Class Activity
Question- Compare and contrast the core tenets of the modernisation and dependency theories
Modernisation theories believed that if Less Developed Countries (LDC’s) are to be developed they have to let go of the traditional-orientated cultures which are seen by modernisation theories as backward hindering the process of modernisation. The theory holds the concept that poor countries are poor because they are yet to develop into modern economies and that their failure to do so is largely because of internal factors such as the countries resistance to free-market principles or the absence of western values that drive material success.
Walt Whitman Rostow developed stages of growth within the modernisation theory, which include:
-all societies begin from a common baseline of traditional underdevelopment and undergoes a linear transformation along a development continuum of economic and social change from traditional to modern
-underdevelopment is viewed as an initial condition of LDC’s and for countries to become MDC’s they have to adopt the experiences of the North
-emphasis is also placed on economic growth using indices such as GDP, therefore growth and development are seen as the same thing
-prior the implementation stage, modern and traditional societies reflect a dual economy existing side by side
Dependence can be defined as a situation where the development and expansion of one economy is at the expense of another economy to which the first is subjected. The Dependency Theory is the relation of interdependence between two or more economies.
It was created in the 1960’s as an outcome of the failure of the modernisation theory to address the underdevelopment of the third world countries. Traditional dependency theory aims at achieving radical change in the country. It is a tool that can be used to effectively explain global inequalities. The theory challenges the basic tenet of the modernisation theory that countries fail to modernise because they lack the values that first world countries possess which lead to modernisation.

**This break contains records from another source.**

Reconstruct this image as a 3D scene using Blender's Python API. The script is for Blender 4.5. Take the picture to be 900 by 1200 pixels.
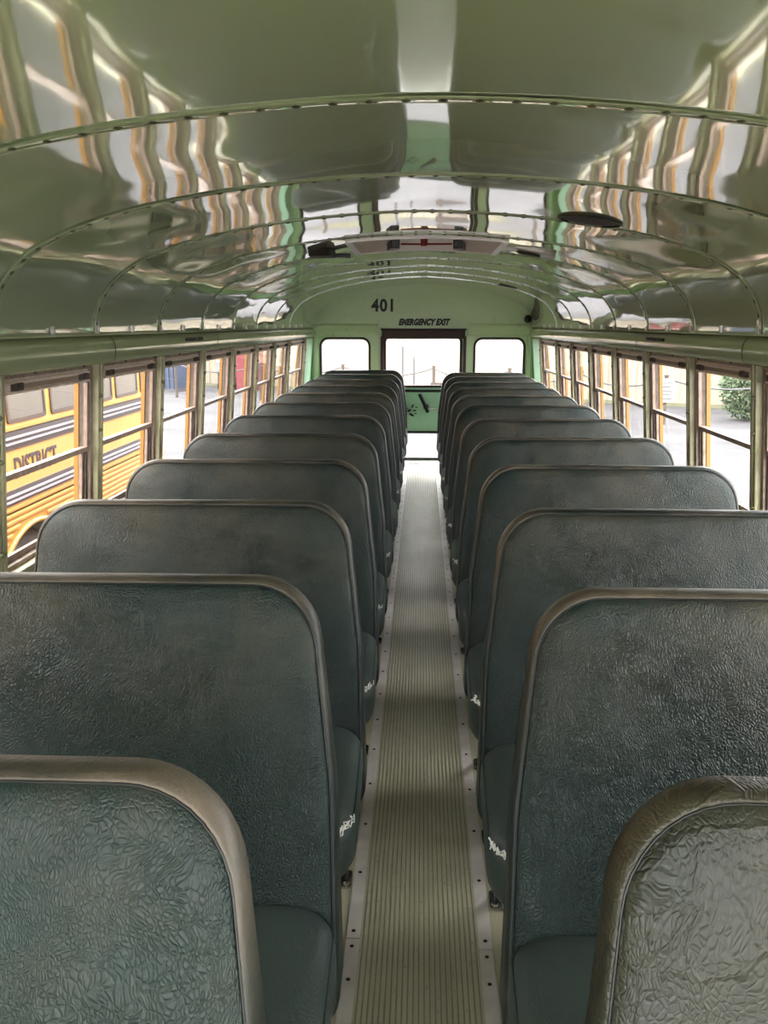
import bpy, bmesh, math, random
from mathutils import Vector, Matrix
random.seed(7)
S = bpy.context.scene
for o in list(bpy.data.objects): bpy.data.objects.remove(o)
C = S.collection
PI = math.pi

# ------------------------------------------------------------------ camera
CAM_H = 1.427
PITCH = math.radians(12.947); YAW = math.radians(2.598)
cd = bpy.data.cameras.new('camera'); cam = bpy.data.objects.new('camera', cd); C.objects.link(cam)
cam.location = (0, 0, CAM_H)
cam.rotation_euler = (PI/2 - PITCH, 0, YAW)
cd.sensor_fit = 'VERTICAL'; cd.sensor_height = 36; cd.sensor_width = 27; cd.lens = 960/1200*36
cd.clip_start = 0.05; cd.clip_end = 500
S.camera = cam

# ------------------------------------------------------------------ light
W = bpy.data.worlds.new('world'); S.world = W; W.use_nodes = True
nt = W.node_tree; bg = nt.nodes['Background']
bg.inputs['Color'].default_value = (1.0, 0.985, 0.975, 1); bg.inputs['Strength'].default_value = 14.0
sl = bpy.data.lights.new('sun', 'SUN'); sl.energy = 5.0; sl.angle = math.radians(35); sl.color = (1, .96, .9)
so = bpy.data.objects.new('sun', sl); C.objects.link(so)
so.rotation_euler = (math.radians(-32), math.radians(40), 0)
S.view_settings.view_transform = 'Standard'; S.view_settings.look = 'None'
S.view_settings.exposure = 0.12; S.view_settings.gamma = 1.0; S.view_settings.use_curve_mapping = False
pass

# ------------------------------------------------------------------ materials
def srgb(r, g, b):
    f = lambda c: ((c/255)/12.92 if c/255 <= .04045 else ((c/255+.055)/1.055)**2.4)
    return (f(r), f(g), f(b), 1)
def newmat(name):
    m = bpy.data.materials.new(name); m.use_nodes = True
    return m, m.node_tree, m.node_tree.nodes['Principled BSDF']
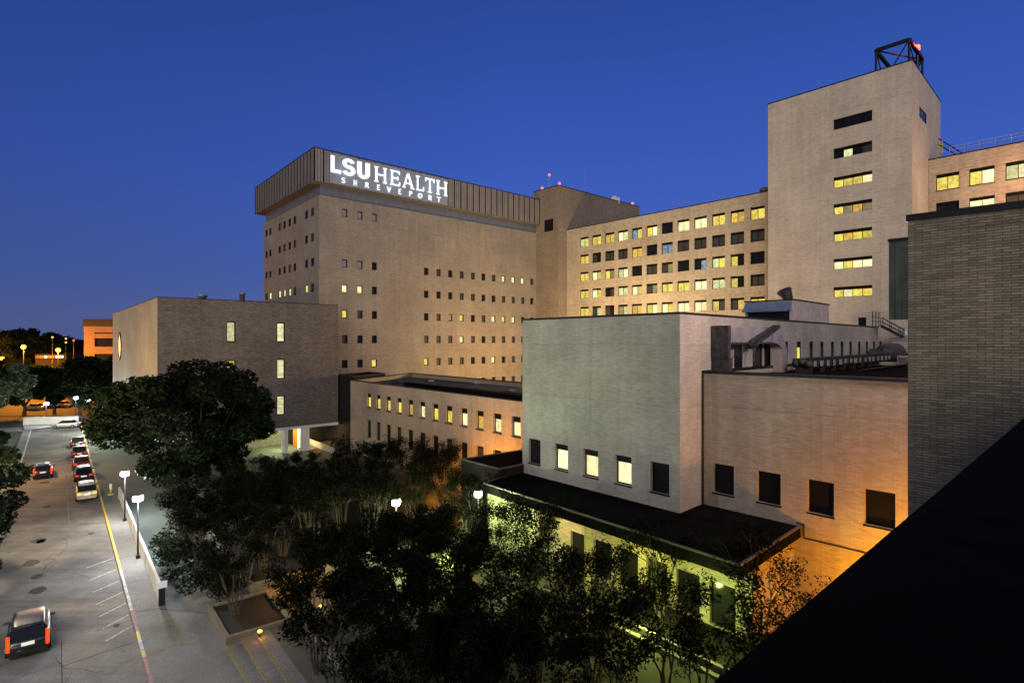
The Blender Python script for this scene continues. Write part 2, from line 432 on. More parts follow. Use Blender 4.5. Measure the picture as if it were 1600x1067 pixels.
stops = [(0.0, (.105,.145,.36)), (.03, (.098,.145,.39)), (.11, (.066,.125,.44)), (.26, (.044,.108,.48)), (.42, (.028,.083,.385)), (.60, (.017,.054,.255)), (1.0, (.010,.03,.14))]
e = rp.color_ramp.elements
while len(e) < len(stops): e.new(.5)
for el, (p, c) in zip(e, stops): el.position = p; el.color = (*c, 1)
rx = nt.nodes.new('ShaderNodeValToRGB'); mr = nt.nodes.new('ShaderNodeMapRange')
nt.links.new(sp.outputs[0], mr.inputs[0]); mr.inputs[1].default_value = -1; mr.inputs[2].default_value = 1
nt.links.new(mr.outputs[0], rx.inputs[0])
for el, (p, c) in zip([rx.color_ramp.elements[0], rx.color_ramp.elements[1], rx.color_ramp.elements.new(.5)], [(0.12, .62), (.95, .84), (.5, 1.0)]):
    el.position = p; el.color = (c, c, c, 1)
mm = nt.nodes.new('ShaderNodeMix'); mm.data_type = 'RGBA'; mm.blend_type = 'MULTIPLY'; mm.inputs[0].default_value = 1
nt.links.new(rp.outputs[0], mm.inputs[6]); nt.links.new(rx.outputs[0], mm.inputs[7])
ma = nt.nodes.new('ShaderNodeMix'); ma.data_type = 'RGBA'; ma.blend_type = 'ADD'; ma.inputs[0].default_value = .05
nt.links.new(mm.outputs[2], ma.inputs[6]); nt.links.new(sky.outputs[0], ma.inputs[7])
nt.links.new(ma.outputs[2], bg.inputs[0]); bg.inputs[1].default_value = 1.0
SC.view_settings.view_transform = 'Standard'; SC.view_settings.look = 'None'
SC.view_settings.exposure = 0; SC.view_settings.gamma = 1
city_glow = bpy.data.lights.new('city_glow', 'SUN'); so = bpy.data.objects.new('city_glow', city_glow); COL.objects.link(so)
city_glow.energy = 1.8; city_glow.angle = R(50); city_glow.color = (1.0, .86, .57)  # warm fill standing in for city glow, not sunlight
so.rotation_euler = (R(90-17), 0, R(-4)); so.location = (0, -40, 60)

def lamp(loc, power, col, size=.25, kind='POINT', rot=None, spot=None):
    l = bpy.data.lights.new('lamp_light', kind); l.energy = power; l.color = col
    if kind in ('POINT', 'SPOT'): l.shadow_soft_size = size
    if kind == 'SPOT': l.spot_size = R(spot or 120); l.spot_blend = .8
    o = bpy.data.objects.new('lamp_light', l); COL.objects.link(o); o.location = loc
    if rot: o.rotation_euler = rot
    return o
NA = (1.0, .33, .005); MV = (.62, 1.0, .30); WH = (.93, .96, 1.0)

# =================================================================== ground
g = MB(); g.face([(-3000,-300,-.06),(3000,-300,-.06),(3000,4000,-.06),(-3000,4000,-.06)]); struct('ground', g, M['earth'])
def strip(mb, s0, s1, n0, n1, z): mb.face([st(s0,n0,z), st(s0,n1,z), st(s1,n1,z), st(s1,n0,z)])
g = MB(); strip(g, 5, 134, -3.75, 3.32, 0); struct('road', g, M['asphalt'])
g = MB(); g.face([st(134,-40,0), st(134,14,0), st(141,14,0), st(141,-40,0)]); struct('cross_road', g, M['pavement'])
g = MB()
for (a, b, c, d) in ((5, 134, 3.47, 8.9), (5, 134, -4.9, -3.9)):
    strip(g, a, b, c, d, .13)
struct('pavement', g, M['pavement'])
g = MB(); strip(g, 68, 133, 3.5, 9.2, .136); struct('driveway', g, M['driveway'])
g = MB(); strip(g, 41, 68, 4.95, 8.85, .136); struct('service_path', g, M['driveway'])
KZ = .145
for nm, a, b, m in (('kerb', 47.9, 134, 'yellow_paint'), ('kerb', 40.4, 47.9, 'white_line'), ('kerb', 37.2, 40.4, 'red_paint'), ('kerb', 36.1, 37.2, 'yellow_paint'), ('kerb', 34.6, 36.1, 'white_line'), ('kerb', 34.0, 34.6, 'yellow_paint'), ('kerb', 5, 34.0, 'red_paint')):
    g = MB(); g.prism([st(a,3.32)[:2], st(a,3.47)[:2], st(b,3.47)[:2], st(b,3.32)[:2]], 0, KZ, bottom=False); struct(nm, g, M[m])
g = MB(); g.prism([st(5,-3.9)[:2], st(5,-3.75)[:2], st(134,-3.75)[:2], st(134,-3.9)[:2]], 0, KZ, bottom=False); struct('kerb', g, M['concrete'])
# painted lines
def line(mb, a, b, w, z):
    dx, dy = b[0]-a[0], b[1]-a[1]; L = math.hypot(dx, dy); nx, ny = -dy/L*w/2, dx/L*w/2
    mb.face([(a[0]-nx,a[1]-ny,z),(b[0]-nx,b[1]-ny,z),(b[0]+nx,b[1]+ny,z),(a[0]+nx,a[1]+ny,z)])
g = MB()
for i in range(7):
    y = 872 + i*17.5; a = gp(176+i*5.2, y); b = gp(135+i*5.0, y+15+i*1.5); line(g, a, b, .09, .004)
struct('road_markings', g, M['white_line'])
g = MB(); line(g, st(64, .75), st(134, .75), .07, .004); struct('lane_seam', g, M['chrome'])
g = MB()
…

The Dependency Theory advances that all contemporary societies are integrated into a single world economic system, which is capitalist. The theory argues that first world countries are poor because they have been and continue to be exploited by the first world countries and this exploitation evolved from colonialism.
In a nutshell, the dependency theory aims at achieving a systematic change to solve the problems in the country caused by existing national and international economic and political systems.